The internet has made gambling even more devastating – the government must act

A William Hill betting shop - Matthew Horwood/Getty Images
A William Hill betting shop - Matthew Horwood/Getty Images

Matthew is on the phone to his regular betting company, asking to withdraw some money as quickly as possible. His small children call for him in the background. He ignores them. Desperate Calls (Radio 4, Sunday) was the chilling record of how Matthew (which is not his real name) sank into gambling addiction.

It was a documentary pieced together from an extraordinary primary source: recordings of the many phone calls that Matthew made to bookmakers William Hill while in the grip of his addiction. Matthew received the recordings – over 80 of them – after making a personal data request to William Hill. Matthew then sent them to journalist Lydia Thomas, believing that they clearly depict an addict in the grip of a downward spiral. Matthew has now received treatment for his addiction, following the realisation that he might lose his family. He had already lost friends and was £70,000 in debt. Nobody trusted him any more.

Thomas’s resulting programme, on a complex and emotive topic, was pretty scary, but impressively restrained. As she played the calls in Matthew’s presence, she gently asked him to reflect on what he heard. This was a rare and sharp way of hearing how addiction changes a person. Because Matthew is not a stupid man. He works as a teacher in south Wales, and, in conversation with Thomas, he was sensitive, self-aware and articulate, deeply saddened by the reality of his own behaviour. On the calls to William Hill, however, he was monstrous: panicky, angry, rude, self-important, a liar. He threatened and swore at the staff and was fixated on the next bet.

Thomas commented that, at points when they were listening to the calls, Matthew had his head in his hands. The sound of the addiction is so obvious, and so terrible. And yet, he was able to keep betting. Most of Matthew’s bets were on horse races. There was a stark contrast in listening to Desperate Calls in the same week as coverage of the Cheltenham Festival, with its rarefied atmosphere of the fashionable and well-to-do casually having a flutter. Gambling will always be part of human behaviour. The daily tip is a staple of the Today programme on Radio 4, for one thing.

But, as Lydia Thomas reported with nuance, in the last 10 years, with the rapid growth in availability of instant online gambling and saturation of betting within sports broadcasting, something has changed. So much so that there’s a much-delayed government white paper due to be published soon. Hearing Matthew’s calls, however, it’s hard not to conclude that expecting gambling companies to take responsibility for their own clients is like asking tobacco companies to monitor the lung function of smokers.

Michelangelo's La Creazione fresco on the ceiling of the Vatican's Sistine Chapel - Plinio Lepri/AP
Michelangelo's La Creazione fresco on the ceiling of the Vatican's Sistine Chapel - Plinio Lepri/AP

Another striking new perspective on human behaviour came in Talking of Michelangelo – The Poet (Radio 4, Thursday), in which Andrew McMillan explored Michelangelo’s secondary career as a poet of homosexual love. Here was a trove of glittering literary treasures: love sonnets written by Michelangelo to a man decades his junior, which, when translated into English over the centuries, invariably had the pronouns changed to hide the truth.

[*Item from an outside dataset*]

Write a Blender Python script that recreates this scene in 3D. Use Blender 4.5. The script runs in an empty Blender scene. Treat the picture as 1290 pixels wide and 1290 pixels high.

Some reveal insights into Michelangelo’s painting: in one, he laments the physical contortions necessary to paint the ceiling of the Sistine Chapel. McMillan, a poet himself, placed Michelangelo’s poems within the context of a canon of gay love poetry up to the present, which had mixed results. The comments made by contributors were less interesting than the beautiful poems themselves, which formed the real reason to listen to this programme, in a translation by James Saslow and read by Simon Russell Beale, whose voice, gently rasping around each revelatory phrase, became like a paintbrush, revealing the figure of a man in all its contradictions and delights.

Speaking of great voices, it’s a tonic to hear the return of Debbie Aldridge (Tamsin Greig) to The Archers (Radio 4, Sunday to Friday). Debbie has been silently farming in Hungary for years now, while Greig has enjoyed a busy career as a TV actress, but she’s never been written out entirely. And her return is a reminder that Greig is a stunningly good actress. In conversation with Debbie’s half-brother, Adam Macy (Andrew Wincott) about the family’s plans and Adam’s burgeoning edible forest garden project (a story for another day), she has sounded loving, faltering, brave, steeped in grief for her mother, afraid, glad to be home but also hating it, proud of her family and exasperated by them, all at once. Oh Debbie, could you be tempted to move back permanently? Ambridge misses you.